Hope for Widows follows the same teaching pedagogy as LAB, but differs in that it works with individuals. Training sessions involve elements of group education, but the goal is to teach individuals real-life skills that help their small business ventures. In the pilot program, 40 women throughout two regions—Amboseli and Kilimanjaro—gathered for eight of these training sessions. Of course, widows from different regions have different needs, so widows from Amboseli and Kilimanjaro regions met separately.

After these sessions, each widow received three goats—one male and two females—and a grant of $200. Goats are hardy and act as a long-term savings account. When kept healthy, they reproduce and mature, increasing savings exponentially. The grant was to jumpstart their small business ventures. This short-term cash infusion was important, as many widows were breaking even and unable to grow their ventures.

The focus on individuals has been a cornerstone of the Hope for Widows program, as each widow has specific needs. However, widows in each region have similar needs. To better understand how we sought to help these women, a profile for each group has been provided below.

hope for widows participants
WILK Co-Founder, Joseph Larasha (center), waves with the Amboseli Widows

The Amboseli Widows

One of our regional groups of widows live around Amboseli National Park, a region world-famous for its wildlife and natural beauty. Amboseli widows have two primary means of generating income: livestock and tourism. While livestock requires daily attention and maintenance, tourism is a seasonal business. These women are well versed in business, with most already a part of some livestock or tourism operation. But neither of these provide steady streams of cash needed to pay for daily needs.

During our training sessions, these women came together from the surrounding area, shared their experiences, and developed close relationships. Like the participants in the LAB program, these women organically formed a tight-knit group on their own. They decided that they would continue to work together outside of the trainings, as a group, pooling their resources and contributing to “merry-go-round” savings system, familiar to many around Amboseli. Essentially, each week every woman contributes a certain amount of cash. Every week the collected cash is given to one woman in the group, allowing her enough capital to pay for larger business expenses. Because the recipients rotate regularly, no one person risks a loss of income; everybody gets a periodic much-needed cash infusion.

The Amboseli women also raise vegetable gardens, which at first seems outside the scope of their livestock businesses. These “gardens” begin in kitchen sacks and prevent the women from having to purchase as much food as they normally would. The saved money is used towards expanding their businesses which, in turn, generates more profit. Kitchen gardens have, in a sense, diversified their portfolios.

By combining livestock income with vegetable production, the Amboseli women have created a working environment that supports them individually and collectively.
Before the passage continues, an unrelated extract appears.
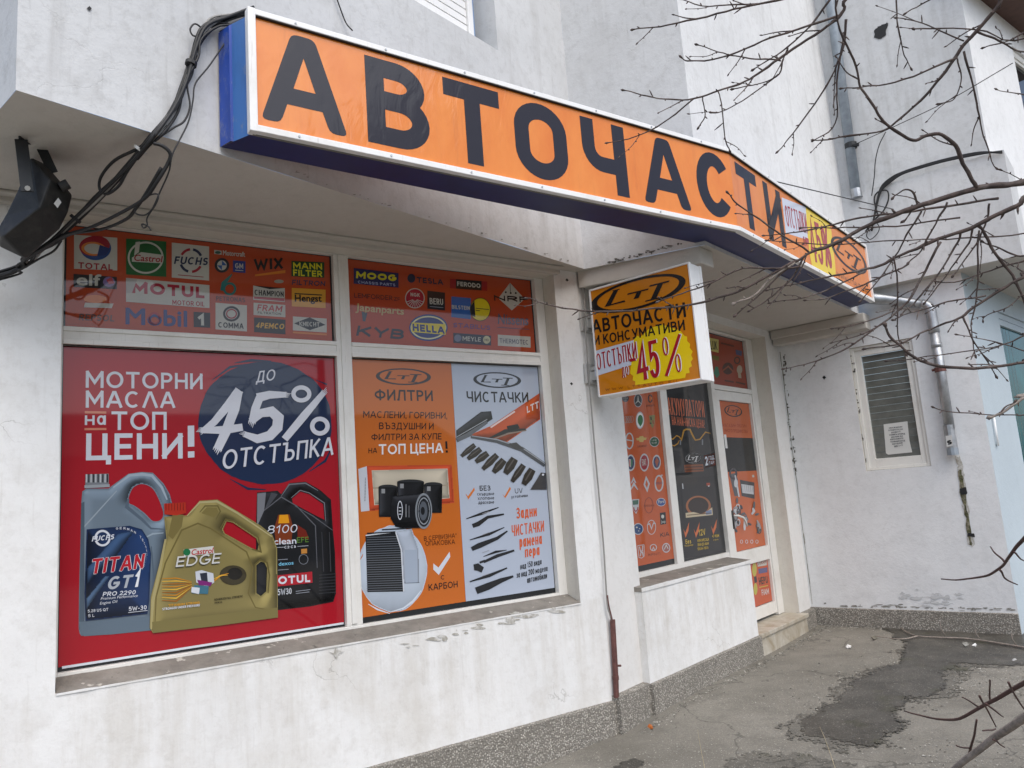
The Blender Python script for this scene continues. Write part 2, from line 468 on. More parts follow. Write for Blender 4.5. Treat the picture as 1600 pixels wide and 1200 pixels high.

They pair their education from the Hope for Widows program with what they already know about raising small livestock to build businesses that provide a steady stream of income.

hope for widows participants
The Kilimanjaro Widows are led in a lesson about agriculture by a local expert

The Kilimanjaro Highland Widows

The second Hope for Widows group comes from the highlands near Mount Kilimanjaro. These women have found unique ways to use their training to increase profits. Unlike the Amboseli group, the Kilimanjaro women don’t have tourism to rely on, so the focus has mainly been on crop farming.  HFW program provided additional training in agricultural best practices such as soil preparation, soil analysis, and seed selection for widows to improve their farming business. We’re going to look at two women who have developed their own ways to succeed in their food-selling business as a result of their training with the Hope for Widows team.

One woman has focused on buying, growing, and selling maize in her community. Maize is a staple crop used in various traditional meals every day. It makes sense, then, to buy and sell it to generate profits. Some days she sells up to 90kg of maize, which in turn gives her a chance to invest in more grain as well as save money for future expansion.

Another woman has used made enough money that she now can lend it and gain interest in return. This is profitable not just because it’s a method that historically has worked, but also because it requires no additional output of resources. That means she can both focus on her business as well as collect interest on borrowed funds.

The success of the Kilimanjaro widows shows that, with some guidance and their own fresh ideas, they can become self-sufficient and take charge of their lives. This trend is just a part of the bigger picture, though. With a little support, the widows in Kenya can develop specific ways to thrive.

hope for widows goats and grants ceremony
The Hope for Widows recipients rejoice at the Goats & Grants Ceremony in November.

Continuing with Hope for Widows

By providing more than just a cash handout, we’ve given the widows a set of tools they can use to stabilize their living situation and also afford the costs of caring for their children. Based on early results from the Hope for Widows program, we feel confident that we can help more women gain autonomy and business acumen. We hope to train more Maasai widows in Kenya so that they, too, can achieve economic stability so that they are better able to care for their families and themselves.